Leave out the images; return the rest of the data exactly.

=== SOURCE EXCERPT ===

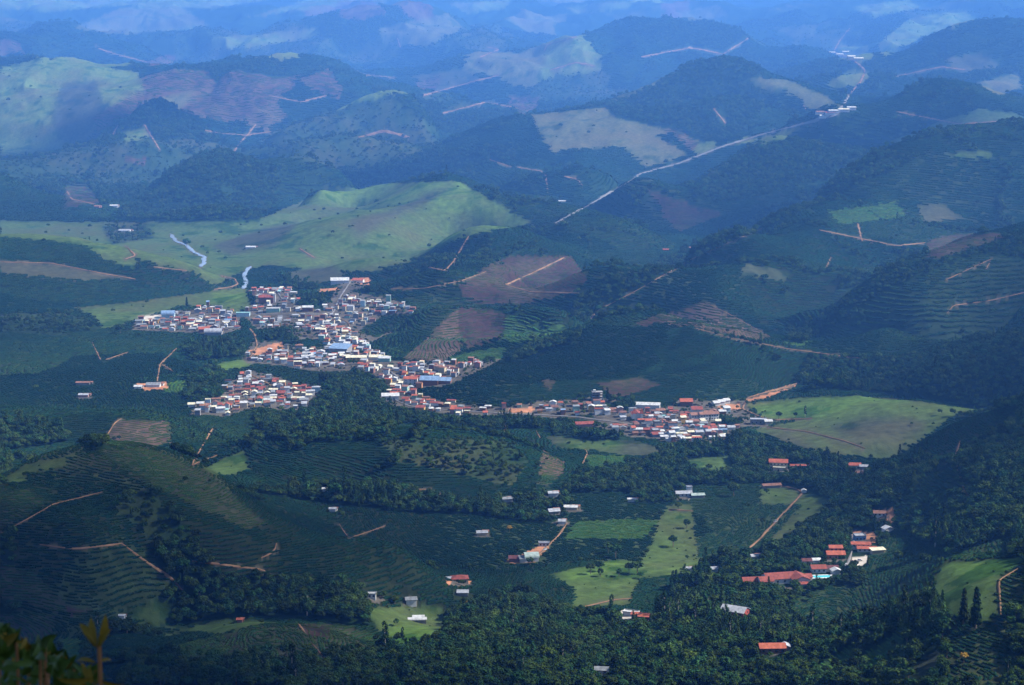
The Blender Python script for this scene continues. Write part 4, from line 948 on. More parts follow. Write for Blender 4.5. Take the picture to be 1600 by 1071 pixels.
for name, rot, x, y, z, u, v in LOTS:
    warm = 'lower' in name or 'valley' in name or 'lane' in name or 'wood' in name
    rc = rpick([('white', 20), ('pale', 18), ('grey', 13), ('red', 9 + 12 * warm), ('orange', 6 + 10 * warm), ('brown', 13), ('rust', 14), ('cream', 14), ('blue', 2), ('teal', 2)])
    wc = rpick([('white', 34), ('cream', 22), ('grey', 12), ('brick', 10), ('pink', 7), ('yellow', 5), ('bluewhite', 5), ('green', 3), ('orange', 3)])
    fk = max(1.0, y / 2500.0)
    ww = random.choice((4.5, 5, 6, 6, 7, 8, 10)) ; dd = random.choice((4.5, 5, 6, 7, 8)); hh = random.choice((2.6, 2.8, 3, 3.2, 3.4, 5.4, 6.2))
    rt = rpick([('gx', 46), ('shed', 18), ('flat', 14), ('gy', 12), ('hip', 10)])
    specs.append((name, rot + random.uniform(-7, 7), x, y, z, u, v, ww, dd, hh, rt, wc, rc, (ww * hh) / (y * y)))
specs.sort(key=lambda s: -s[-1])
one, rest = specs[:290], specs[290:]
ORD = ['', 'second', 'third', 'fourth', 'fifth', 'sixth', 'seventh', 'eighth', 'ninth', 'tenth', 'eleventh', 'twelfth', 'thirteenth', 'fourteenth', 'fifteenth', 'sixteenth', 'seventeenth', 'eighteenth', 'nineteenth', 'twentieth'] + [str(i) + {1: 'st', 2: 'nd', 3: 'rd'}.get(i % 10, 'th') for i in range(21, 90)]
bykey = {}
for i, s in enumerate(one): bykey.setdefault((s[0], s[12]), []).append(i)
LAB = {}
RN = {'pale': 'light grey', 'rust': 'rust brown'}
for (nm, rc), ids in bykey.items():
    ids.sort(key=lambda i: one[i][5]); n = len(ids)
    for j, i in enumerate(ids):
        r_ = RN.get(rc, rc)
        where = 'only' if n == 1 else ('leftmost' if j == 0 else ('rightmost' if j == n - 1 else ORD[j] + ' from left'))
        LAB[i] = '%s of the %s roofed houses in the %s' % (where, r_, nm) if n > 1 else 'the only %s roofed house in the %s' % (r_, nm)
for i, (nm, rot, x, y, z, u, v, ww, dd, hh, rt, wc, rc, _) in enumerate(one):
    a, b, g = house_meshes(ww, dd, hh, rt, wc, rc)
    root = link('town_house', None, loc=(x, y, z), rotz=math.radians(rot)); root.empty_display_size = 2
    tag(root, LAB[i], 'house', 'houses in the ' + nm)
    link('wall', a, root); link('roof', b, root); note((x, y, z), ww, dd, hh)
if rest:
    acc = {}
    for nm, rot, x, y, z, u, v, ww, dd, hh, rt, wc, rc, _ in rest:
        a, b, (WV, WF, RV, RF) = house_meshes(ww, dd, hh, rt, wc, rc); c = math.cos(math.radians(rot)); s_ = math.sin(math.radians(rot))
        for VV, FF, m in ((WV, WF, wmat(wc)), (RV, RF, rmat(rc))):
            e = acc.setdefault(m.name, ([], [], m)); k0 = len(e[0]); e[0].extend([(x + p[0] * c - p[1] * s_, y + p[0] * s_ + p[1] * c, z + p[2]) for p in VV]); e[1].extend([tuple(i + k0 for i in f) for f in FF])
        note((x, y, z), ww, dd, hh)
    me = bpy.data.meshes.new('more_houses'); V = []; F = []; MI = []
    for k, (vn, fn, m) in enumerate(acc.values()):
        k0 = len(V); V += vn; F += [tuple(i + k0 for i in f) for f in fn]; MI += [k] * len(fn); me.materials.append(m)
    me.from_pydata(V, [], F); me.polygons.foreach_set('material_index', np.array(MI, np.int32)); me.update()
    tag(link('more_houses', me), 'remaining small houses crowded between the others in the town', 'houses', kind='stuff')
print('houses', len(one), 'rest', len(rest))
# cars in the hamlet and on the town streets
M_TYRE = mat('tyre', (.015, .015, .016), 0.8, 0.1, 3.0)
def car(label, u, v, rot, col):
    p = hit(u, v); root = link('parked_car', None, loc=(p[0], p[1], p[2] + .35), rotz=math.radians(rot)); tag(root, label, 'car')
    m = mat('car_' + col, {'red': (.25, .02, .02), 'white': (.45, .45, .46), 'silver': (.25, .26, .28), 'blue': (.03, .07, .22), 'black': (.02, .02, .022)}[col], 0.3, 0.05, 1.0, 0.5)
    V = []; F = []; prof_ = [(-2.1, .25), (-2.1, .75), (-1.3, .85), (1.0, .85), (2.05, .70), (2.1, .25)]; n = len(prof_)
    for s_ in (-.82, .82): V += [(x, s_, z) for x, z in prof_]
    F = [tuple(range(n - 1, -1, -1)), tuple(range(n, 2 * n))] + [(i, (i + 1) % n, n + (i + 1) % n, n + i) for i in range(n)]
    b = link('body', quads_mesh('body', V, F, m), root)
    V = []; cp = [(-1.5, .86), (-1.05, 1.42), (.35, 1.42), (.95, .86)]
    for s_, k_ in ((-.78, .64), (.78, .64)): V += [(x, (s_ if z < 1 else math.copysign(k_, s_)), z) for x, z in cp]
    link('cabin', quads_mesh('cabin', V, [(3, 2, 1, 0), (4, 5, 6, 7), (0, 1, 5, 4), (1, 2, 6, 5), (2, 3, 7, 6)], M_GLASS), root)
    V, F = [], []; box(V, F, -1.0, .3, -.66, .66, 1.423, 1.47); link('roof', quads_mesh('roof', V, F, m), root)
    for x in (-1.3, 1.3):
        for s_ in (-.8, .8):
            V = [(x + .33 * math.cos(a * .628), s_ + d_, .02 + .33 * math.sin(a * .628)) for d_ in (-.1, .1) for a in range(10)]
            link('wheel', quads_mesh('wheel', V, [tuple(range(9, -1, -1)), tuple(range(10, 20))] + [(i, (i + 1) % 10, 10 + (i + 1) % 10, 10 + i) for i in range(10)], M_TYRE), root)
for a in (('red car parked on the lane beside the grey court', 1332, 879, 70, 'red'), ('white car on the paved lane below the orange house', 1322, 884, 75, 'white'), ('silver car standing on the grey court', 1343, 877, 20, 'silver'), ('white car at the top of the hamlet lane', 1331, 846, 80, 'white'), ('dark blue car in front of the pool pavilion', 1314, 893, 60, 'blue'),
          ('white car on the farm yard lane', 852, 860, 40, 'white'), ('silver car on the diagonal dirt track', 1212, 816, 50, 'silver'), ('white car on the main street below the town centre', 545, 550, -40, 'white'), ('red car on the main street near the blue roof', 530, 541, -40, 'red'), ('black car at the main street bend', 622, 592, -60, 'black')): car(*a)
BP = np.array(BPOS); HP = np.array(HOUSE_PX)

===

EXERCISE SOLUTION:
The Blender Python script for this scene continues. Write part 4, from line 948 on. More parts follow. Write for Blender 4.5. Take the picture to be 1600 by 1071 pixels.
for name, rot, x, y, z, u, v in LOTS:
    warm = 'lower' in name or 'valley' in name or 'lane' in name or 'wood' in name
    rc = rpick([('white', 20), ('pale', 18), ('grey', 13), ('red', 9 + 12 * warm), ('orange', 6 + 10 * warm), ('brown', 13), ('rust', 14), ('cream', 14), ('blue', 2), ('teal', 2)])
    wc = rpick([('white', 34), ('cream', 22), ('grey', 12), ('brick', 10), ('pink', 7), ('yellow', 5), ('bluewhite', 5), ('green', 3), ('orange', 3)])
    fk = max(1.0, y / 2500.0)
    ww = random.choice((4.5, 5, 6, 6, 7, 8, 10)) ; dd = random.choice((4.5, 5, 6, 7, 8)); hh = random.choice((2.6, 2.8, 3, 3.2, 3.4, 5.4, 6.2))
    rt = rpick([('gx', 46), ('shed', 18), ('flat', 14), ('gy', 12), ('hip', 10)])
    specs.append((name, rot + random.uniform(-7, 7), x, y, z, u, v, ww, dd, hh, rt, wc, rc, (ww * hh) / (y * y)))
specs.sort(key=lambda s: -s[-1])
one, rest = specs[:290], specs[290:]
ORD = ['', 'second', 'third', 'fourth', 'fifth', 'sixth', 'seventh', 'eighth', 'ninth', 'tenth', 'eleventh', 'twelfth', 'thirteenth', 'fourteenth', 'fifteenth', 'sixteenth', 'seventeenth', 'eighteenth', 'nineteenth', 'twentieth'] + [str(i) + {1: 'st', 2: 'nd', 3: 'rd'}.get(i % 10, 'th') for i in range(21, 90)]
bykey = {}
for i, s in enumerate(one): bykey.setdefault((s[0], s[12]), []).append(i)
LAB = {}
RN = {'pale': 'light grey', 'rust': 'rust brown'}
for (nm, rc), ids in bykey.items():
    ids.sort(key=lambda i: one[i][5]); n = len(ids)
    for j, i in enumerate(ids):
        r_ = RN.get(rc, rc)
        where = 'only' if n == 1 else ('leftmost' if j == 0 else ('rightmost' if j == n - 1 else ORD[j] + ' from left'))
        LAB[i] = '%s of the %s roofed houses in the %s' % (where, r_, nm) if n > 1 else 'the only %s roofed house in the %s' % (r_, nm)
for i, (nm, rot, x, y, z, u, v, ww, dd, hh, rt, wc, rc, _) in enumerate(one):
    a, b, g = house_meshes(ww, dd, hh, rt, wc, rc)
    root = link('town_house', None, loc=(x, y, z), rotz=math.radians(rot)); root.empty_display_size = 2
    tag(root, LAB[i], 'house', 'houses in the ' + nm)
    link('wall', a, root); link('roof', b, root); note((x, y, z), ww, dd, hh)
if rest:
    acc = {}
    for nm, rot, x, y, z, u, v, ww, dd, hh, rt, wc, rc, _ in rest:
        a, b, (WV, WF, RV, RF) = house_meshes(ww, dd, hh, rt, wc, rc); c = math.cos(math.radians(rot)); s_ = math.sin(math.radians(rot))
        for VV, FF, m in ((WV, WF, wmat(wc)), (RV, RF, rmat(rc))):
            e = acc.setdefault(m.name, ([], [], m)); k0 = len(e[0]); e[0].extend([(x + p[0] * c - p[1] * s_, y + p[0] * s_ + p[1] * c, z + p[2]) for p in VV]); e[1].extend([tuple(i + k0 for i in f) for f in FF])
        note((x, y, z), ww, dd, hh)
    me = bpy.data.meshes.new('more_houses'); V = []; F = []; MI = []
    for k, (vn, fn, m) in enumerate(acc.values()):
        k0 = len(V); V += vn; F += [tuple(i + k0 for i in f) for f in fn]; MI += [k] * len(fn); me.materials.append(m)
    me.from_pydata(V, [], F); me.polygons.foreach_set('material_index', np.array(MI, np.int32)); me.update()
    tag(link('more_houses', me), 'remaining small houses crowded between the others in the town', 'houses', kind='stuff')
print('houses', len(one), 'rest', len(rest))
# cars in the hamlet and on the town streets
M_TYRE = mat('tyre', (.015, .015, .016), 0.8, 0.1, 3.0)
def car(label, u, v, rot, col):
    p = hit(u, v); root = link('parked_car', None, loc=(p[0], p[1], p[2] + .35), rotz=math.radians(rot)); tag(root, label, 'car')
    m = mat('car_' + col, {'red': (.25, .02, .02), 'white': (.45, .45, .46), 'silver': (.25, .26, .28), 'blue': (.03, .07, .22), 'black': (.02, .02, .022)}[col], 0.3, 0.05, 1.0, 0.5)
    V = []; F = []; prof_ = [(-2.1, .25), (-2.1, .75), (-1.3, .85), (1.0, .85), (2.05, .70), (2.1, .25)]; n = len(prof_)
    for s_ in (-.82, .82): V += [(x, s_, z) for x, z in prof_]
    F = [tuple(range(n - 1, -1, -1)), tuple(range(n, 2 * n))] + [(i, (i + 1) % n, n + (i + 1) % n, n + i) for i in range(n)]
    b = link('body', quads_mesh('body', V, F, m), root)
    V = []; cp = [(-1.5, .86), (-1.05, 1.42), (.35, 1.42), (.95, .86)]
    for s_, k_ in ((-.78, .64), (.78, .64)): V += [(x, (s_ if z < 1 else math.copysign(k_, s_)), z) for x, z in cp]
    link('cabin', quads_mesh('cabin', V, [(3, 2, 1, 0), (4, 5, 6, 7), (0, 1, 5, 4), (1, 2, 6, 5), (2, 3, 7, 6)], M_GLASS), root)
    V, F = [], []; box(V, F, -1.0, .3, -.66, .66, 1.423, 1.47); link('roof', quads_mesh('roof', V, F, m), root)
    for x in (-1.3, 1.3):
        for s_ in (-.8, .8):
            V = [(x + .33 * math.cos(a * .628), s_ + d_, .02 + .33 * math.sin(a * .628)) for d_ in (-.1, .1) for a in range(10)]
            link('wheel', quads_mesh('wheel', V, [tuple(range(9, -1, -1)), tuple(range(10, 20))] + [(i, (i + 1) % 10, 10 + (i + 1) % 10, 10 + i) for i in range(10)], M_TYRE), root)
for a in (('red car parked on the lane beside the grey court', 1332, 879, 70, 'red'), ('white car on the paved lane below the orange house', 1322, 884, 75, 'white'), ('silver car standing on the grey court', 1343, 877, 20, 'silver'), ('white car at the top of the hamlet lane', 1331, 846, 80, 'white'), ('dark blue car in front of the pool pavilion', 1314, 893, 60, 'blue'),
          ('white car on the farm yard lane', 852, 860, 40, 'white'), ('silver car on the diagonal dirt track', 1212, 816, 50, 'silver'), ('white car on the main street below the town centre', 545, 550, -40, 'white'), ('red car on the main street near the blue roof', 530, 541, -40, 'red'), ('black car at the main street bend', 622, 592, -60, 'black')): car(*a)
BP = np.array(BPOS); HP = np.array(HOUSE_PX)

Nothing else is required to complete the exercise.